Поиски остатков лагерей, пересыльных пунктов и лагпунктов в различных регионах страны, проводимые активистами «Мемориала», внесли значительный вклад в раскрытие истинных масштабов террора при Сталине. Создана карта системы ГУЛАГа, на которой показана территория Советского Союза, усыпанная красными точками. 

Карта системы ГУЛАГа, подготовленная «Мемориалом», источник: www.memo.ru/ru-ru/

С распадом Советского Союза в 1991 году намеренно сетевая структура «Мемориала» стала более понятной. Организации «Мемориала» в бывших союзных республиках работали (и работают сегодня) самостоятельно. Это касается и региональных организаций на территории России, для которых Международный «Мемориал» со штаб-квартирой в Москве выполняет своего рода координирующую функцию. Усиление политических репрессий на постсоветском пространстве привело в 1991 году к основанию Московского правозащитного центра «Мемориал». Сотрудники и волонтеры собирали информацию о жертвах (со всех сторон) вновь разгоревшихся военных конфликтов (особенно на Северном Кавказе), выявляли нарушения прав человека и организовывали конкретную юридическую помощь беженцам. Каждый, кто входил в помещения «Мемориала» в Москве, ощущал, как тесно в повседневной работе его сотрудников и добровольных помощников связаны эти две сферы – историческое изучение сталинского массового террора и отстаивание прав человека в настоящем. 

В начале 2000-х годов я работала в читальном зале «Мемориала», в подвале здания в Малом Каретном переулке 12, где сегодня располагается региональная организация жертв политических репрессий «Московский Мемориал». В то время я собирала материал для своей книги «Ломанные линии. Автобиографическое письмо и лагерная цивилизация». Я читала хранящиеся в архивах «Мемориала» неопубликованные рассказы людей, выживших в заключении, в том числе воспоминания Хавы Волович, которая была арестована в 1937 году в возрасте 21 года и приговорена к 15 годам лагерей по ложному обвинению в антисоветской агитации и пропаганде. Она откровенно рассказывает о том, как неудержимо тосковала в лагере по теплу, как решилась родить ребенка и как ей пришлось бессильно пережить его смерть, когда девочка, разлученная с матерью, зачахла и умерла. 

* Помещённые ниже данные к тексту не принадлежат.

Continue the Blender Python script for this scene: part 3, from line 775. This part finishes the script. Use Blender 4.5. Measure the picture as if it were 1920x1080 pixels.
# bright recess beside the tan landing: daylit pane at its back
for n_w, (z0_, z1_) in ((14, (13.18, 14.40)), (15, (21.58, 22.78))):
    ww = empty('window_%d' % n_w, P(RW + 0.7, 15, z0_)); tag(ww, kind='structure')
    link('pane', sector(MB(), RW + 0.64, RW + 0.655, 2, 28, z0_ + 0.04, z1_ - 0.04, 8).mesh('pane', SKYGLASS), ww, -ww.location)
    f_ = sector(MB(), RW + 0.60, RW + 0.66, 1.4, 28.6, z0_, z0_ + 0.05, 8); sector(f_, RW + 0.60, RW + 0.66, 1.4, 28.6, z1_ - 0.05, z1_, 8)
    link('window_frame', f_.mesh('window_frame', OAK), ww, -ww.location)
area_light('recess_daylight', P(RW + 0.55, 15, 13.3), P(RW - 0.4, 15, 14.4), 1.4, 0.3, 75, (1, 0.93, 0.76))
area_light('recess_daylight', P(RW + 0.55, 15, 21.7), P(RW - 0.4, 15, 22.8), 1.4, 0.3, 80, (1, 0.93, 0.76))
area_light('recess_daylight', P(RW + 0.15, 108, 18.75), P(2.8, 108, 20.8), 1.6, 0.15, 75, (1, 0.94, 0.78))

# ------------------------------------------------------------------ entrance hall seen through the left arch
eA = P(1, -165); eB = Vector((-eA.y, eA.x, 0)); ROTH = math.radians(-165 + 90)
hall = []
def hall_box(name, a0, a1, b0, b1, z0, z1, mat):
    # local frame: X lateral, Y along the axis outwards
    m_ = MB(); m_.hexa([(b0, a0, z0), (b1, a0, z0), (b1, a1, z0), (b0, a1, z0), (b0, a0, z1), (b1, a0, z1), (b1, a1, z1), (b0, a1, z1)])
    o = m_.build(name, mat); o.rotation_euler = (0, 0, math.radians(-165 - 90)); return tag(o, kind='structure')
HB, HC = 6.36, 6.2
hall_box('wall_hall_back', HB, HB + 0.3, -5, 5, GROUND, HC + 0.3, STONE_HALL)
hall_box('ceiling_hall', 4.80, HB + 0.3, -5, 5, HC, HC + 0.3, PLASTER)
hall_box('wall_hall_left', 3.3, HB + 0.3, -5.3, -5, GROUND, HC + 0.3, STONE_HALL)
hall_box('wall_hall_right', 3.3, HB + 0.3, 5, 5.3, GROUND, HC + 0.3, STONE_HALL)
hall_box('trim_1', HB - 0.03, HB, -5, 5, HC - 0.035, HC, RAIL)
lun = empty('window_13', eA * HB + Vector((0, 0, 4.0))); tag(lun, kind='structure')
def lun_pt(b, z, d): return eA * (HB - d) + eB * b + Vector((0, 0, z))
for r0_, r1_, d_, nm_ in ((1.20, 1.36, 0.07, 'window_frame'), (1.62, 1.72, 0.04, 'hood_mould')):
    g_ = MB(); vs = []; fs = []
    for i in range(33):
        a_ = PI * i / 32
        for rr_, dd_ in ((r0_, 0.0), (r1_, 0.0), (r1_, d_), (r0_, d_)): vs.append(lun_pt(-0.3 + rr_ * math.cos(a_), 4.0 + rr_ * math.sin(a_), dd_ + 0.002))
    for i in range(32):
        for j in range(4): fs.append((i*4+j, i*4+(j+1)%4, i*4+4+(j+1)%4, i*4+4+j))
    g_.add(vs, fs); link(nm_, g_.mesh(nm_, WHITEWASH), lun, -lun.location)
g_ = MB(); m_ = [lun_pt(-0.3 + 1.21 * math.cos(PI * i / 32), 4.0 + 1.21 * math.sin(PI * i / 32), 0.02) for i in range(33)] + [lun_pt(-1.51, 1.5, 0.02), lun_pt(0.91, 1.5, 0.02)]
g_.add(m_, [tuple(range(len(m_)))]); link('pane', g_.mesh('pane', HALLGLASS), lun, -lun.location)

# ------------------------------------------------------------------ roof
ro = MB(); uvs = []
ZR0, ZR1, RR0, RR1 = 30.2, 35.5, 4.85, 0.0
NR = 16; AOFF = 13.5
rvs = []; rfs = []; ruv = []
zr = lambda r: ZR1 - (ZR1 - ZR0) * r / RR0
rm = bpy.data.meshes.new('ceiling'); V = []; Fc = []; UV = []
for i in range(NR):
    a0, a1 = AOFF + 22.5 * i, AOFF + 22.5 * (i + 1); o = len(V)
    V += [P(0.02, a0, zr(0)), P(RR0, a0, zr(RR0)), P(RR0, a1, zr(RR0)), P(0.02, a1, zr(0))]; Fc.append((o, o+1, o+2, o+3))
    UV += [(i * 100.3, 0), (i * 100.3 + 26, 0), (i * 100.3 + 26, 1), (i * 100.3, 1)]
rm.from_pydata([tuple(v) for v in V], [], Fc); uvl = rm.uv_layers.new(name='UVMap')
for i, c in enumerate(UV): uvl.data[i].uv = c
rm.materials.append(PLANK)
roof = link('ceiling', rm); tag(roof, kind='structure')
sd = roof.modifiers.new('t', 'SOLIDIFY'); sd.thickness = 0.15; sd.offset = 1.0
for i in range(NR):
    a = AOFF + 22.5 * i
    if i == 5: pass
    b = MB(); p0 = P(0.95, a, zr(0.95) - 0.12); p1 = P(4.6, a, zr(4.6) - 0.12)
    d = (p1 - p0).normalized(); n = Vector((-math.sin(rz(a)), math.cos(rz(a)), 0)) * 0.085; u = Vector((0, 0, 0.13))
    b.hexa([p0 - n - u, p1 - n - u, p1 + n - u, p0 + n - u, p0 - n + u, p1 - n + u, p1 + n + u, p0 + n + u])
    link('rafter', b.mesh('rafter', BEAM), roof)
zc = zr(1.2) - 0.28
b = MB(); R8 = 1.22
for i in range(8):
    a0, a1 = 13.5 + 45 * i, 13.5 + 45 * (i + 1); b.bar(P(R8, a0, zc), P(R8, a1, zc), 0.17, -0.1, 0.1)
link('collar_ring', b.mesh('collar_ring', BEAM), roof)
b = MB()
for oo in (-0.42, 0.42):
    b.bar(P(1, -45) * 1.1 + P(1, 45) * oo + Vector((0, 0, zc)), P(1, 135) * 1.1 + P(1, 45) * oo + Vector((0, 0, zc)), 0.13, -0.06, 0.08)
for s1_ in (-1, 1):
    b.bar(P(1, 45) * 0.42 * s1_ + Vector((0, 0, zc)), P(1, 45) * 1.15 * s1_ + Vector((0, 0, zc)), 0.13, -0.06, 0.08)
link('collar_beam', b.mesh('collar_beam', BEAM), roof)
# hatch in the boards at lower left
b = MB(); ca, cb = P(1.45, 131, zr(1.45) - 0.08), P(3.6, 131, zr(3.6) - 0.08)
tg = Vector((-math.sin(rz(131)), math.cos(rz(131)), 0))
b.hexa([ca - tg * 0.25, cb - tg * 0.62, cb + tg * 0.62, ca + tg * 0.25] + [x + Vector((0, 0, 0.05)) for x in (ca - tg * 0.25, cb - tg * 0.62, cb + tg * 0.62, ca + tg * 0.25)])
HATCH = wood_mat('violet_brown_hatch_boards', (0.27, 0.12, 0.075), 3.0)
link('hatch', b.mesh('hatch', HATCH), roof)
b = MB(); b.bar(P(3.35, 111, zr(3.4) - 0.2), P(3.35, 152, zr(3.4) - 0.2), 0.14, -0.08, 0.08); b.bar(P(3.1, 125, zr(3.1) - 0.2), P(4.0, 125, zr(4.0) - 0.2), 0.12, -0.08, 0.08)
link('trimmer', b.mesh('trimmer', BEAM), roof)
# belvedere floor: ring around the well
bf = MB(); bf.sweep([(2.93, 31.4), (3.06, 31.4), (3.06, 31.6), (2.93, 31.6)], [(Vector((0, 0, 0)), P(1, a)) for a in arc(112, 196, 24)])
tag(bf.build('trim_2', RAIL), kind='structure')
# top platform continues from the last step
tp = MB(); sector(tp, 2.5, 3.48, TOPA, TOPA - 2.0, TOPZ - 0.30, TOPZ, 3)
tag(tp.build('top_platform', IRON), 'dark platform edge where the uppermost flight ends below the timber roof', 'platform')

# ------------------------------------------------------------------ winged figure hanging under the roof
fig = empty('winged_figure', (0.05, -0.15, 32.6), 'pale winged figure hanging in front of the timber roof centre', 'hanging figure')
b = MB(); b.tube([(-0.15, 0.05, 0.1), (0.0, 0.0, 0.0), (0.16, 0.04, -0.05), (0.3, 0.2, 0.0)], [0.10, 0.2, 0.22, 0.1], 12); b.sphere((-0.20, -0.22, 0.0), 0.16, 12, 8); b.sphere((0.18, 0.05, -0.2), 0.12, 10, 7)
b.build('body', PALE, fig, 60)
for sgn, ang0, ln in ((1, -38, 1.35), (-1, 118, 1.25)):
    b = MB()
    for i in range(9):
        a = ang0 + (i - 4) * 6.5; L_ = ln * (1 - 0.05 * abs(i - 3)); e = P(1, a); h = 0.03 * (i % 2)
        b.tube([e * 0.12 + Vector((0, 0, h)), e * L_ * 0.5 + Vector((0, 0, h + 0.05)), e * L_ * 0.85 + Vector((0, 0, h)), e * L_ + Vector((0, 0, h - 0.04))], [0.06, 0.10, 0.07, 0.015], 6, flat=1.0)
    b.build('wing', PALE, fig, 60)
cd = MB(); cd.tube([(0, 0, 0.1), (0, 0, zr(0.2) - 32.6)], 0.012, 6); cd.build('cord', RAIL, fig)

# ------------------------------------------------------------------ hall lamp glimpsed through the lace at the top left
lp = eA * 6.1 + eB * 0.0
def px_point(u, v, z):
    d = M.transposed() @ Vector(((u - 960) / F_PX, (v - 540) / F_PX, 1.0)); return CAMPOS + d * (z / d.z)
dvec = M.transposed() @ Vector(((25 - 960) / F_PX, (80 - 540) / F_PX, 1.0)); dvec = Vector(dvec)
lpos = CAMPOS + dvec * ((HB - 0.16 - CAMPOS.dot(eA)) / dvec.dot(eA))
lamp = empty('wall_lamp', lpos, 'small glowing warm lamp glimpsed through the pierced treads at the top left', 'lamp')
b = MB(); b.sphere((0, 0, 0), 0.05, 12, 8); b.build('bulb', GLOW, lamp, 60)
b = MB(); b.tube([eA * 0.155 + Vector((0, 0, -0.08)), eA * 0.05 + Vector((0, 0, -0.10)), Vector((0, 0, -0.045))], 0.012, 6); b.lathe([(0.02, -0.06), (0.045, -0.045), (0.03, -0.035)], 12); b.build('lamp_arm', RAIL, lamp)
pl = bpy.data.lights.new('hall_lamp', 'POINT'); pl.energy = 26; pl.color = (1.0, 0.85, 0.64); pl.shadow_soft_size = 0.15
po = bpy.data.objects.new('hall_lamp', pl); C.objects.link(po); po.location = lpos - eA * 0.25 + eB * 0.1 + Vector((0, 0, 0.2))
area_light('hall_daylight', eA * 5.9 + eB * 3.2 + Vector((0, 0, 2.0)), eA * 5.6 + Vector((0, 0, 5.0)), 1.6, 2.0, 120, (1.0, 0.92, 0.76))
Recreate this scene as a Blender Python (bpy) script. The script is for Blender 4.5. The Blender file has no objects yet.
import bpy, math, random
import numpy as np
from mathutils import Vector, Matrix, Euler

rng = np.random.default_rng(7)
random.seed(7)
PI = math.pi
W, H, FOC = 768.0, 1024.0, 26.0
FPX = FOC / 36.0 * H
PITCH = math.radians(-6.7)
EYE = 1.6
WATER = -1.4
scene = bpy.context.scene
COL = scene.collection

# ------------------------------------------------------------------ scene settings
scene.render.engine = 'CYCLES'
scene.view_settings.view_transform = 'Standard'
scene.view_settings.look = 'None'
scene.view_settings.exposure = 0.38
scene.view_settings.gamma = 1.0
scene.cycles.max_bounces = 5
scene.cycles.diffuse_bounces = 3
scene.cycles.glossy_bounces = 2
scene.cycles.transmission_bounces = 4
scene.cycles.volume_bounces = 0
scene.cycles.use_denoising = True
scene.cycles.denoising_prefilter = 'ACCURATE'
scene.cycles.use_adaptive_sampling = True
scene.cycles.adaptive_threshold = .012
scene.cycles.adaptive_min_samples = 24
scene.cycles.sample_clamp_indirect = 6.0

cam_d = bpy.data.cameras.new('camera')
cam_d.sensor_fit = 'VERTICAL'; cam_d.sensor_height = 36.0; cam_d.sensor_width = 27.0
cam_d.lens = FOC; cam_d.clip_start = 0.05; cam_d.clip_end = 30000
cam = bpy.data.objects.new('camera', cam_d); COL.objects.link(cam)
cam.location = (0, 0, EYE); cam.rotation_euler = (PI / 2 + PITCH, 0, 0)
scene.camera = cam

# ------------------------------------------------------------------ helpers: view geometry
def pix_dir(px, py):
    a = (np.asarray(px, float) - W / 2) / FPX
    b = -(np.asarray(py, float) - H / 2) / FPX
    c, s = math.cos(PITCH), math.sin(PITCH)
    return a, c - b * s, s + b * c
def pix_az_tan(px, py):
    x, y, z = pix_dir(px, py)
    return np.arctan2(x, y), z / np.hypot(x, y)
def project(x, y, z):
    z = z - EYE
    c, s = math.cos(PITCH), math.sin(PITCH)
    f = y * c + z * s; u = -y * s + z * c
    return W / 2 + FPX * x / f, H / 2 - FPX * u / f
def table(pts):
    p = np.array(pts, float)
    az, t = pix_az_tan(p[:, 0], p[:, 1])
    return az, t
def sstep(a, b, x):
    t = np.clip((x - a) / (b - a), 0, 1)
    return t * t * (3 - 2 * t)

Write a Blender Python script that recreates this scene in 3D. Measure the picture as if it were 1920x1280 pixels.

Вход в здание «Мемориала», на стене здания написано «иностранный агент». Источник: meduza.ru

Чтение этих мемуаров потрясло меня, хотя их язык свидетельствовал о том, что Хава Волович, несмотря на все свое отчаяние, обрела поразительный внутренний дух сопротивления. Неподалеку от меня в этой не очень большой подвальной комнате молодые люди сидели за компьютерами. Что именно они читали, я не могу сказать. Однако время от времени я улавливала отдельные слова из их скупых комментариев и угадывала связи между ними. Это было время Второй чеченской войны. Я предположила, что эти люди выясняли судьбы ее жертв – погибших, пропавших без вести и военнопленных. Прошлое и настоящее встретились.   

Запрет на историю?

За более чем три десятилетия своего существования «Мемориал» собрал обширный архив, частично оцифрованный, с документами по истории советской системы исправительных лагерей, ее жертв и их палачей, а также по до сих пор малоизученным судьбам подневольных рабочих из Восточной Европы в Третьем рейхе (остарбайтеров), по истории диссидентства и по современным нарушениям прав человека. В условиях, когда Путин усиленно насаждает историческую политику, однобоко подчеркивающую военно-патриотические успехи, школьный конкурс «Человек в истории. Россия – ХХ век», материалы которого публикуются в виде антологий, представляет особую ценность для будущего российского гражданского общества. 

Сотрудники «Мемориала» не оставляют причин сомневаться в том, что продолжат свою работу, даже если государство доведет дело до ликвидации их организации. Не только в мире, но и в России нарастают протесты против обвинительного заключения, чисто политическая мотивация которого очевидна. Только в России более 100 000 человек подписали петицию против запрета организации. «Мемориал» стал неудобен для власти. Но ничто не может быть стерто из памяти людей или из истории навсегда.